Forty-one years ago, in another trying moment for the nation, President Gerald Ford proclaimed, “Let us join in giving thanks for our cultural pluralism. Let us celebrate our diversity and the great strengths that have come from sharing our traditions, our ideas, our resources, our hopes and our dreams. Let us be grateful that for 200 years our people have been dedicated to fulfilling the democratic ideal—dedicated to securing ‘liberty and justice for all.’” Ford’s sometimes rival Ronald Reagan would use one of his Thanksgiving Proclamations to explain that “people from every race, culture, and creed on the face of the Earth now inhabit this land. Their presence illuminates the basic yearning for freedom, peace, and prosperity that has always been the spirit of the New World.”

More than 80 years ago, during the Great Depression, President Franklin Roosevelt crafted the finest of the many presidential proclamations of Thanksgiving. FDR highlighted connections between Americans of differing backgrounds, as well as well as a global responsibility to “by example and practice help to bind the wounds of others.” In 1935, the 32nd president declared:

In traversing a period of national stress our country has been knit together in a closer fellowship of mutual interest and common purpose. We can well be grateful that more and more of our people understand and seek the greater good of the greater number. We can be grateful that selfish purpose of personal gain, at our neighbor’s loss, less strongly asserts itself. We can be grateful that peace at home is strengthened by a growing willingness to common counsel. We can be grateful that our peace with other Nations continues through recognition of our own peaceful purpose. But in our appreciation of the blessings that Divine Providence has bestowed upon us in America, we shall not rejoice as the Pharisee rejoiced. War and strife still live in the world. Rather, must America by example and in practice help to bind the wounds of others, strive against disorder and aggression, encourage the lessening of distrust among peoples and advance peaceful trade and friendship.

In his last Thanksgiving Proclamation, issued five months before his death, Roosevelt wrote, “Let every man of every creed go to his own version of the Scriptures for a renewed and strengthening contact with those eternal truths and majestic principles which have inspired such measure of true greatness as this nation has achieved.”
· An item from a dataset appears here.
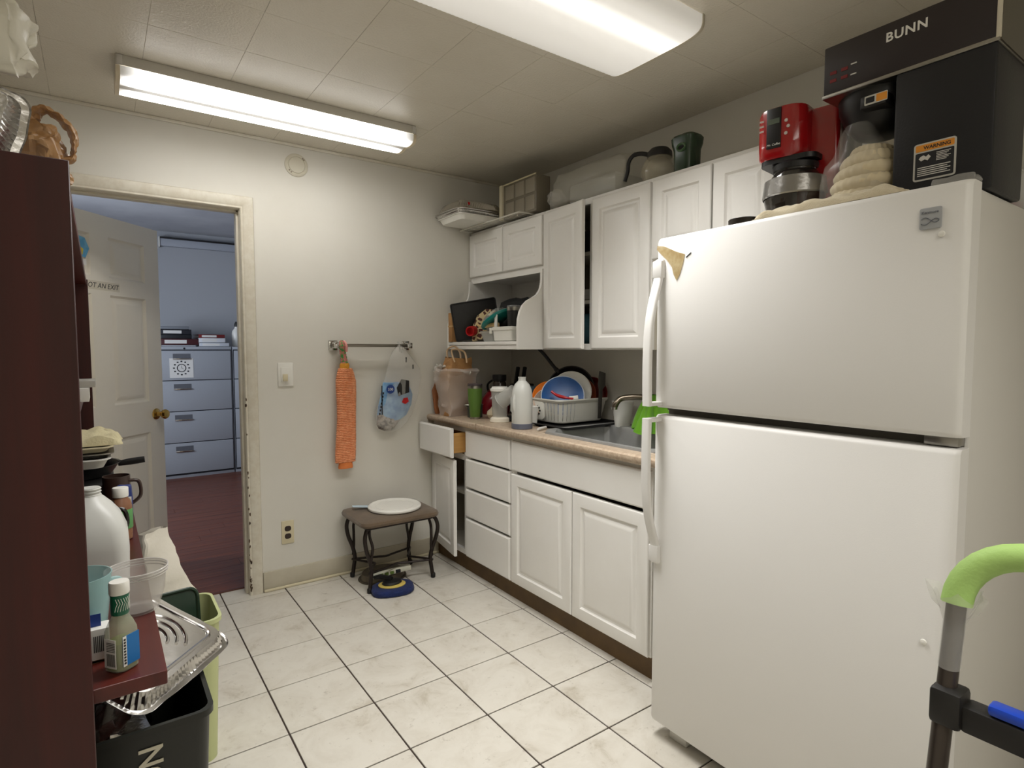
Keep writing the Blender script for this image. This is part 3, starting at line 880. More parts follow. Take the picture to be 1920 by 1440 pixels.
# tall two-door unit: left door ajar
t = thing('wall_cabinet', 'tall white wall cabinet over the sink, left door ajar', 'cabinet', (1.66, -1.15, 1.311), 'white wall cabinets')
carcass(t, -.776, -1.532, ZU0, ZU1, XU, shelf=[1.555, 1.80], stile=.03)
b = B(); box(b, XU, XU + .019, -1.132, -1.168, ZU0 + .03, ZU1 - .03); obj('middle_stile', b, M_cab, t)
hm = Matrix.Translation((XU - .01, -.782, 0)) @ Matrix.Rotation(R(-7), 4, 'Z') @ Matrix.Translation((-XU + .01, .782, 0))
raised('door', -.782, -1.142, 1.316, 2.045, t, x=XU, hingemtx=hm)
raised('door', -1.160, -1.526, 1.316, 2.045, t, x=XU)
# over-fridge unit
t = thing('wall_cabinet', 'white wall cabinet above and behind the top of the fridge', 'cabinet', (1.66, -1.95, 1.70), 'white wall cabinets')
carcass(t, -1.534, -2.42, 1.70, ZU1, XU, stile=.03)
raised('door', -1.540, -1.838, 1.706, 2.045, t, x=XU); raised('door', -1.846, -2.12, 1.706, 2.045, t, x=XU); raised('door', -2.128, -2.414, 1.706, 2.045, t, x=XU)

# things inside the ajar wall cabinet
t = thing('plate_stack', 'short stack of white plates inside the ajar wall cabinet', 'plates', (1.66, -1.0, 1.565))
for k in range(6):
    b = B(); lathe(b, [(.05, 0), (.06, .002), (.10, .012), (.102, .014), (.06, .006), (.0005, .005)], 28, c=(1.66, -1.0, 1.565 + k * .0085)); obj('plate', b, M_whitep, t)
t = tag(obj('blanket_roll', crumple(subdiv(box(B(), 1.56, 1.80, -.82, -1.12, 1.33, 1.50, .05), 2), .012, 14, 3, 1.33), mat('teal_cloth', (38, 74, 82), .8), loc=(1.68, -.97, 1.33)), 'dark teal cloth bundle at the bottom of the ajar cabinet', 'cloth')
t = tag(obj('black_pot', lathe(B(), [(.07, 0), (.09, .01), (.095, .10), (.1, .102), (.1, .11), (.088, .108), (.085, .015), (.001, .012)], 28, c=(1.67, -1.0, 1.81)), M_blackm, loc=(1.67, -1.0, 1.81)), 'black cooking pot on the upper shelf of the ajar cabinet', 'pot')
# ================================================================== FRIDGE
FY0, FY1 = -1.997, -2.832      # left / right
t = thing('refrigerator', 'white top-freezer refrigerator standing beside the sink cabinet', 'refrigerator', (1.4, -2.41, 0))
b = B(); box(b, 1.075, 1.80, FY0 - .004, FY1 + .004, .05, 1.662, .006); obj('body', b, M_fside, t)
b = B(); box(b, 1.064, 1.076, FY0 - .012, FY1 + .012, .08, 1.655); obj('gasket', b, mat('door_gasket', (84, 80, 72), .6), t)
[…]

FDR did not always rise to meet the challenges of his times, especially when it came to defending civil liberties and advancing civil rights. We take important lessons from his failures. But we also value the progress that was made in his day, with prodding from the likes of A. Philip Randolph and Wendell Willkie. And we value the progress that has made since his day, in the direction of a more perfect union.

No president every was, or ever will be, perfect. Every president has erred. But we have a right and a responsibility to hope that presidents will use their bully pulpits to add what foolish conservatives dismiss as “multicultural pieties” to our language. And that we the people will recognize and embrace those pieties as American values.

We are descended from migrants and refugees and immigrants—and from those who welcomed our ancestors to this land. We are still arriving. We are still, at our best, welcoming. This is who we are as Americans. The measures of our greatness are found in a history of respecting diversity as a source of strength, and in the honest expectation that our leaders will “work on behalf of all of us. All of us.”